Once your Phragmipedium is properly prepared it is time to select the appropriate size pot. Selecting the proper size pot is the next most important aspect in repotting a Phragmipedium. Select a pot that is only large enough to accommodate the roots comfortably. If you need to force the root mass into the pot, then it is not large enough and you may need a size or two larger. The rule of thumb is not to use any pot larger than what comfortably accommodates the roots. It is always recommended to use a new pot and be sure it has adequate drain holes in the bottom.

Next, set your plant into the pot and begin adding our moistened fir bark orchid potting mix. Work the mix in between the roots by gently shaking or tamping the pot to allow the mix to fill in between the root crevasses. Position the plant so the junction of the roots to the plant is just below the surface of the mix. This will allow the new roots to immediately enter the new mix.
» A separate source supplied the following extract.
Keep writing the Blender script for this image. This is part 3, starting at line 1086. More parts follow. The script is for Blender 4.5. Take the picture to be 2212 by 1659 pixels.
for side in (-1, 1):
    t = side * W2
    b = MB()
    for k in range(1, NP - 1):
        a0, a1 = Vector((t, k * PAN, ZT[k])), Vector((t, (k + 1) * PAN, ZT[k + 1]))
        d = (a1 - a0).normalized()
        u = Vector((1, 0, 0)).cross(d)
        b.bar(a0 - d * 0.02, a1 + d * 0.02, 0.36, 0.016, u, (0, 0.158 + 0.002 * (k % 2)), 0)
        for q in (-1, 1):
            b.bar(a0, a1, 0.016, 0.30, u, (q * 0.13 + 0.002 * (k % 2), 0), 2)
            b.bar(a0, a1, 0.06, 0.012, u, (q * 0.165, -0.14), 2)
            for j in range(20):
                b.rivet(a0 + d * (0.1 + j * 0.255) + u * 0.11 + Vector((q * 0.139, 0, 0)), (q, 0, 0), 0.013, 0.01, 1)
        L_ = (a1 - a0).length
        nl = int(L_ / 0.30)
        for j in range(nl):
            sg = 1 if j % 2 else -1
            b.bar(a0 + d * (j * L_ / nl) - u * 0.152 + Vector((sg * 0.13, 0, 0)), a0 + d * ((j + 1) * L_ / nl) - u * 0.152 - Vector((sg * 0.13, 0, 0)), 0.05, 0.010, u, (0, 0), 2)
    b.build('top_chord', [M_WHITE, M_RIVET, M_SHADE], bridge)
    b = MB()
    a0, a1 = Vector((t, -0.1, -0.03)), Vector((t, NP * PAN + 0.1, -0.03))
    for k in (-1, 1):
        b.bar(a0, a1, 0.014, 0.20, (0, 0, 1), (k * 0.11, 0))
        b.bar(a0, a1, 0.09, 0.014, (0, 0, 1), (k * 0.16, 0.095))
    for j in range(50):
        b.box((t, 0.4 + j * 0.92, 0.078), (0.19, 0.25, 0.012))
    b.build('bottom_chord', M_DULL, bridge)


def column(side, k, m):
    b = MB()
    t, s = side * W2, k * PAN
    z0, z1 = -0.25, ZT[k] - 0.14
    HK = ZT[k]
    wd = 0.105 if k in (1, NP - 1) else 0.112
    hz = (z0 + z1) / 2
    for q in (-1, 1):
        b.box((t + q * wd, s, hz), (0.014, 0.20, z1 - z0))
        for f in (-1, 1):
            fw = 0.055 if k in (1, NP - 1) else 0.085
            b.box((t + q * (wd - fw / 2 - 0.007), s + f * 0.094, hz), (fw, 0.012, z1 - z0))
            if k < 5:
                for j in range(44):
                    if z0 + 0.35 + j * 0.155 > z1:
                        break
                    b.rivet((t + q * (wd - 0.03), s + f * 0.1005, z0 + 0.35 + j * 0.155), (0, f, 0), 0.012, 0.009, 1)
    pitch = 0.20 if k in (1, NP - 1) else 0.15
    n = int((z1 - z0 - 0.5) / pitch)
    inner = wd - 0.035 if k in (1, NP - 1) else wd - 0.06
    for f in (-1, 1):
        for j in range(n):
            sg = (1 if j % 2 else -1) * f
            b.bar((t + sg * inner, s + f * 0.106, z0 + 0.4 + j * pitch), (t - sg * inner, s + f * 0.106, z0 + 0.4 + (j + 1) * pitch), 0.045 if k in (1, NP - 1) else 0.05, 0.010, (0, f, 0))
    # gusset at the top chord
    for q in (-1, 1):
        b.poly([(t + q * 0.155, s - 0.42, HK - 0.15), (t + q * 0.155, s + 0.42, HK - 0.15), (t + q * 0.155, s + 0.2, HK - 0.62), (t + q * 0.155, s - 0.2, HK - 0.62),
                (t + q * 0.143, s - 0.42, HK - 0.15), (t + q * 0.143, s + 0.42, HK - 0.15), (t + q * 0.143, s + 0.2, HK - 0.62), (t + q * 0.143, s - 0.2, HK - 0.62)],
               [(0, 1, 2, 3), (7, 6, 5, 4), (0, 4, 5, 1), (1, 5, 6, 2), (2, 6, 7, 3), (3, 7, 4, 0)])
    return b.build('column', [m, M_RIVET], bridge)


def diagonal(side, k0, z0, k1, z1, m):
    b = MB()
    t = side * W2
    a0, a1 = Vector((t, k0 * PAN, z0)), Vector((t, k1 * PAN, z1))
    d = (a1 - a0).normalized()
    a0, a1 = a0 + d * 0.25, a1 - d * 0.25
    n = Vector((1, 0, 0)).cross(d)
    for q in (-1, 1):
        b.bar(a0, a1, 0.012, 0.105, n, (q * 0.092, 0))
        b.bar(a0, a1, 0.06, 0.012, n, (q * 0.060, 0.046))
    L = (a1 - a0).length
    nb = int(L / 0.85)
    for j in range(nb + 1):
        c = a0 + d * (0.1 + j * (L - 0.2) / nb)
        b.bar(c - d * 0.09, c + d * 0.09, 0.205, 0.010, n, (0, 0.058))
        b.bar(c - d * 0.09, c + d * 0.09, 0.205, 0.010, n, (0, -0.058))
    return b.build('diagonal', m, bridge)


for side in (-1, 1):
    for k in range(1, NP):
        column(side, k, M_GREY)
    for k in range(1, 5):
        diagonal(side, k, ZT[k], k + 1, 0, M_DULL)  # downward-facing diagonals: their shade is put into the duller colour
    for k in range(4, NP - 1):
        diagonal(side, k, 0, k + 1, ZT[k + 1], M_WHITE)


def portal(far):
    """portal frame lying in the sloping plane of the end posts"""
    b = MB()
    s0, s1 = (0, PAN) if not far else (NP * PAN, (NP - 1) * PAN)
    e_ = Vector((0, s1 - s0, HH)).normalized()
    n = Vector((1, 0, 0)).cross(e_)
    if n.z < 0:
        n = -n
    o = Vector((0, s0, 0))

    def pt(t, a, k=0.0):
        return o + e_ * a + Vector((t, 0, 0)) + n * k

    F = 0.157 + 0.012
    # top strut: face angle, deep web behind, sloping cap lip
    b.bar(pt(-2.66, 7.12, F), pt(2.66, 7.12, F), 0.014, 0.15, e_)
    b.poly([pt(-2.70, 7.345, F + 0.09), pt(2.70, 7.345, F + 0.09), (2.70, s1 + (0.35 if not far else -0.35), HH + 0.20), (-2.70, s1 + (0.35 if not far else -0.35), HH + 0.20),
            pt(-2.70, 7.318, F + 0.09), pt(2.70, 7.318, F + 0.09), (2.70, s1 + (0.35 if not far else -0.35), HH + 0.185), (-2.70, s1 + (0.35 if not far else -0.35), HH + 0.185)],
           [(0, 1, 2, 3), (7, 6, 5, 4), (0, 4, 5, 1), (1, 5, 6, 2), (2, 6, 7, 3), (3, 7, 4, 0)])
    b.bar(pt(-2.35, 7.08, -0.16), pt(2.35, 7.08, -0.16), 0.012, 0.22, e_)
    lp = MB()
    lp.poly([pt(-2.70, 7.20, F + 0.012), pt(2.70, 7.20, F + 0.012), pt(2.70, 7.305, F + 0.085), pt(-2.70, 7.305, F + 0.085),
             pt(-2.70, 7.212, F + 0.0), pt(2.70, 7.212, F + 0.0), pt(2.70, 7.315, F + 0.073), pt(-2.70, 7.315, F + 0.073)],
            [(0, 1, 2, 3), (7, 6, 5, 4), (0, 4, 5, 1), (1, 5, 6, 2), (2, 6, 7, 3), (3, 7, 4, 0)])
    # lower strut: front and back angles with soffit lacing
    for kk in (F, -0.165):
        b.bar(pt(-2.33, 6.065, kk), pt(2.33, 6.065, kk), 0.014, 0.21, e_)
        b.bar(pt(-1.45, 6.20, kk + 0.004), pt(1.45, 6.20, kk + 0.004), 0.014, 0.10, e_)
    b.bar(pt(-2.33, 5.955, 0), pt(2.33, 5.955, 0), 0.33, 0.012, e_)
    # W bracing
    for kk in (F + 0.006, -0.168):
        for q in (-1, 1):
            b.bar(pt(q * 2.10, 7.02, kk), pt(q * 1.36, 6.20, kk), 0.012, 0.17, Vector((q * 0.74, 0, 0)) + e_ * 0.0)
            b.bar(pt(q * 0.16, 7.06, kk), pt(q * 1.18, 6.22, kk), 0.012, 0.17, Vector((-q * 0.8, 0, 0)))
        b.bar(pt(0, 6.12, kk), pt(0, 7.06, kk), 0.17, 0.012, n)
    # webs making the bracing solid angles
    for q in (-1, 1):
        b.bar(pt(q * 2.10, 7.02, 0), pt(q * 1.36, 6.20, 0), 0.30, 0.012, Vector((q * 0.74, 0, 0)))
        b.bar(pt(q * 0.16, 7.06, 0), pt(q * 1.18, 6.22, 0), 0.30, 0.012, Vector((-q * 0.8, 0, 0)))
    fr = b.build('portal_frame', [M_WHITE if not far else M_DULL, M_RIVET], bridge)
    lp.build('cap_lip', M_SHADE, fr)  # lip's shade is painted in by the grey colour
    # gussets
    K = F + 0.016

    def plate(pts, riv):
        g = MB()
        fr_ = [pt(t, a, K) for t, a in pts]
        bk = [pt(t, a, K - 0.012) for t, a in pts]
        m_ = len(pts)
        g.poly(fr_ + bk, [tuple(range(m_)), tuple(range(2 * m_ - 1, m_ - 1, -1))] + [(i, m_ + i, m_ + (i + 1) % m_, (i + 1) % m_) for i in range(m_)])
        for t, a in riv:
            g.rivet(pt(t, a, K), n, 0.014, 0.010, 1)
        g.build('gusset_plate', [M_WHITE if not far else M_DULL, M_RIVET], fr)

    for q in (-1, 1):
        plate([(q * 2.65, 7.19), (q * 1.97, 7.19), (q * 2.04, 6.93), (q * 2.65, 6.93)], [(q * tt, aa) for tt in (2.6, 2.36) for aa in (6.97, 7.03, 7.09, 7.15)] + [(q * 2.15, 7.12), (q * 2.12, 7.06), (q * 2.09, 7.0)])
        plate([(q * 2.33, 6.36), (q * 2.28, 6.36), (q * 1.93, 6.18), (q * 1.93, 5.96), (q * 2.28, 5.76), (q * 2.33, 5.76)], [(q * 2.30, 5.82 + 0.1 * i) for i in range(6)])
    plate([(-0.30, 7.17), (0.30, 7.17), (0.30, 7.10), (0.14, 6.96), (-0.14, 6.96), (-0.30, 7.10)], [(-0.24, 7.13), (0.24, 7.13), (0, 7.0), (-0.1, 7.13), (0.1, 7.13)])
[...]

Once the pot is nearly full of the mix, begin to pack the mix somewhat firmly to properly anchor the plant into the pot. Sometimes a blunt tool is needed to properly firm up the mix. Repotting is now completed. Wait several days and then water the plant thoroughly.

It is recommended that you do not use the saucer method for watering after the Phragmipedium has been freshly repotted. Allow the plant several months time to produce new roots into the potting medium for before using the saucer method again. This will avoid root rot and get your freshly repotted Phragmipedium off to a healthy start.